Swept away by the Polyphonic Spree

 

April 13, 2003

BY JIM DeROGATIS POP MUSIC CRITIC

 

''What a night!'' Tim DeLaughter shouted several times over the course of the Polyphonic Spree's packed show at Metro on Friday. ''What a night!''

Even setting aside the manic frizzy-haired Texan's penchant for gleeful hyperbole, it was hard to disagree.

Fronting 14 musicians and a 7-piece choir--a veritable mini- orchestra--DeLaughter jumped, bounced and cheered his way through a celebratory 90-minute set that imagined the Beach Boys' classic ''Pet Sounds'' crossed with a smattering of '70s ''sunshine pop'' a la the Association, a bit of ''god rock'' in the mold of ''Jesus Christ Superstar,'' and a fair amount of late-era Flaming Lips.

Like Oklahoma City's Lips, the Dallas ensemble pairs an almost absurd musical ambition with a lyrical outlook that is defiantly optimistic.

''Hey now, it's the sun/And it makes me smile!'' DeLaughter and the choir sang in the opening number (reprised again at the end of the night, by which point even the most jaded hipsters at Metro were singing along at the top of their lungs).

But where the Lips rely on digital backing tracks to deliver their orchestral parts, the Polyphonic Spree creates its "ork pop" live, one rolling crescendo after another, making for an undeniably visceral and invigorating experience as the white-robed musicians saw, hammer and pluck away on timpani, tubular bells, Moog synthesizer, digital harpsichord, trumpet, trombone, French horn, flute, violin, cello, guitar, bass, theremin and several other instruments I'm probably forgetting.

Not only was this very likely the first time the stage at Metro ever hosted a harp, the harpist even got a solo showcase at the end of the night.

Launching its first U.S. tour in Chicago after a warm-up gig Thursday at the Empty Bottle, the Polyphonic Spree played nearly all of the upbeat, sing-along anthems from 2002's independently released debut, ''The Beginning Stages of . . .'' as well as several newer and even more elaborate numbers from its recently completed second album.

(Several major labels are now competing to sign the group after its surprising success last year in Europe and the U.K., giving the group the cash for the first time to hit the road in this country, and DeLaughter--formerly the leader of alternative-era also-rans Tripping Daisy--his first shot at demi-stardom.)

It's hard to write about individual songs because none of the tunes on the album are titled. In any event, they tended to run together like the music at a gospel revival, with the effect of forming one long piece of music that ebbed and flowed, built and receded, around chanted refrains about the power of love and the joys of being alive.

From time to time during this set (as well as at earlier performances that I caught in Texas), the cynic in me wondered if the Spree's outlandish good cheer might just be a put-on inspired by an overdose of Wellbutrin and Prozac.

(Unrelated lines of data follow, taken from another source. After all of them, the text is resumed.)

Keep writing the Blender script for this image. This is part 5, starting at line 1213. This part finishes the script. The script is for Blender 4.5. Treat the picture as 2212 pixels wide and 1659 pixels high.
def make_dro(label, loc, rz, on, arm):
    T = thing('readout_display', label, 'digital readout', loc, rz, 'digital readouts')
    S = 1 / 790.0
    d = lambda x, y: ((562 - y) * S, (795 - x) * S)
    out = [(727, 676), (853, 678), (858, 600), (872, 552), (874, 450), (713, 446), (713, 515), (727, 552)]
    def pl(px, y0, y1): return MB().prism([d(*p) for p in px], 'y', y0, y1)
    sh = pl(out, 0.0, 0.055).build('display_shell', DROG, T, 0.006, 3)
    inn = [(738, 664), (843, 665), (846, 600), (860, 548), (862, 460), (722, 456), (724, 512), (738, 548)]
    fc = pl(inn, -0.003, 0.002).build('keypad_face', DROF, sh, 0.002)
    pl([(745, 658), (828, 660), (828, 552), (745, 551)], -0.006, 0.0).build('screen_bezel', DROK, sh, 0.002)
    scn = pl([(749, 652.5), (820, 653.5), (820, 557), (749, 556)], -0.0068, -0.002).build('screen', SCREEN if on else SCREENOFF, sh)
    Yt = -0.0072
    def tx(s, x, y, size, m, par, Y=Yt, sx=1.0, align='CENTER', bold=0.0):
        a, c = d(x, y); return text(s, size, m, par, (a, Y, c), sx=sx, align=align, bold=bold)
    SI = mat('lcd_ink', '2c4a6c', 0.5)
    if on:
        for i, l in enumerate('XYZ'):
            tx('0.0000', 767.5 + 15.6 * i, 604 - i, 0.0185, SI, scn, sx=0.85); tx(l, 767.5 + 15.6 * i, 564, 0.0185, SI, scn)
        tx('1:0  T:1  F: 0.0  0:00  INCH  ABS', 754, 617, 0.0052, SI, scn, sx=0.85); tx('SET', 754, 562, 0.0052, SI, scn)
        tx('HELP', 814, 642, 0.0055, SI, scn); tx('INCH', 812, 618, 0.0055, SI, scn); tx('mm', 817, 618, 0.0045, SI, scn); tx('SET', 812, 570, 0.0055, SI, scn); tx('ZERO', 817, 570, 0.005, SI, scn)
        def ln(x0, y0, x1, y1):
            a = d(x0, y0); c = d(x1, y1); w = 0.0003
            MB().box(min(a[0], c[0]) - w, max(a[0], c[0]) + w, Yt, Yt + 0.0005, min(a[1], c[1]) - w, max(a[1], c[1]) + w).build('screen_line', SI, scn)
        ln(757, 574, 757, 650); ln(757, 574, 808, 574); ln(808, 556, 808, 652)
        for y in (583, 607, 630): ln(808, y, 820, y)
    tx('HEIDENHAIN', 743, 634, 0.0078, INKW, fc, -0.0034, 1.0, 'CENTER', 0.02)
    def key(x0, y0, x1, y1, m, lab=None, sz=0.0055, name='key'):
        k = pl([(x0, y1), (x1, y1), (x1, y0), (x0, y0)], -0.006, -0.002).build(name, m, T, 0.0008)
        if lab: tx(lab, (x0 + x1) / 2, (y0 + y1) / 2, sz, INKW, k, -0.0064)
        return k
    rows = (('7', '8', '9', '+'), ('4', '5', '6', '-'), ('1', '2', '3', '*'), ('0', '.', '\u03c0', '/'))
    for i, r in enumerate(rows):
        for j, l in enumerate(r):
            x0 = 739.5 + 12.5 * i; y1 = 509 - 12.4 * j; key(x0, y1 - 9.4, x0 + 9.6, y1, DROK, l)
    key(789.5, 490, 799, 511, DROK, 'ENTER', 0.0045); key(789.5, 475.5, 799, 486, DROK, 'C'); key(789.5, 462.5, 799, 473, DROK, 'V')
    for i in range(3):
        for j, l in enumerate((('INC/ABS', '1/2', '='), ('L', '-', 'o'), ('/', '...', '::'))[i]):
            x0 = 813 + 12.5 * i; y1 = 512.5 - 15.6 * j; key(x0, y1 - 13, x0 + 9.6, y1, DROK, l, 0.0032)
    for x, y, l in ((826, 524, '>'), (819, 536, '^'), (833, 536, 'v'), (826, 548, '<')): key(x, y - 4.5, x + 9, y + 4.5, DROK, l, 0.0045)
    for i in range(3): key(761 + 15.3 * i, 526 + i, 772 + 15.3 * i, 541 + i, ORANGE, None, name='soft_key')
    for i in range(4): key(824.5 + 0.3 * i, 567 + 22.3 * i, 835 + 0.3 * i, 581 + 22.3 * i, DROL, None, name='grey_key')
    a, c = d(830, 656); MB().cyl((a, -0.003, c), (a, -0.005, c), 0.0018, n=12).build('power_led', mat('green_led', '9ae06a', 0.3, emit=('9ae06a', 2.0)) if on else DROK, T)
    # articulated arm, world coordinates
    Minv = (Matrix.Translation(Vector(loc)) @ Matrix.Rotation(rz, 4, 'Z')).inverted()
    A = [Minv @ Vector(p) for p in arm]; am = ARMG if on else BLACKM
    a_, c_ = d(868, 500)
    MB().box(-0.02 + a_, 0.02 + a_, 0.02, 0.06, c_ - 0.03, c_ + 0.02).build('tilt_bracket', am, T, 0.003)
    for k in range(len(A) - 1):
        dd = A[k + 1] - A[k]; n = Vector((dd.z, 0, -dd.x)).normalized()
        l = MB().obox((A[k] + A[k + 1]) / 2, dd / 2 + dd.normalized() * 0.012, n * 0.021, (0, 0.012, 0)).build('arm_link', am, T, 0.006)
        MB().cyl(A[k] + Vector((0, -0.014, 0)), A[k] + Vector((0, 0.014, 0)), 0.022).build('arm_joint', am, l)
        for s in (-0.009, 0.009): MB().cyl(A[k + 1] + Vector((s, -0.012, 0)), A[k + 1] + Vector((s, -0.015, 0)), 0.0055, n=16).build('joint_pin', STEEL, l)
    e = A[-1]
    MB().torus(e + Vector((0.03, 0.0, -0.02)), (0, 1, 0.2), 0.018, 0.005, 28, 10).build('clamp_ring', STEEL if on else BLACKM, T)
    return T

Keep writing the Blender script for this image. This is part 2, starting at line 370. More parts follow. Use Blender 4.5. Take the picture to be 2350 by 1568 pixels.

But then the horns and the choir surged forward once more, as they did on the climactic set-ending cover of David Bowie's ''Five Years,'' the majestic opening track from ''Ziggy Stardust and the Spiders from Mars,'' and I'll be damned if I wasn't swept away anew.

Even in these hopelessly cynical and godless times, music this effervescent can make a believer of anyone. What a night indeed.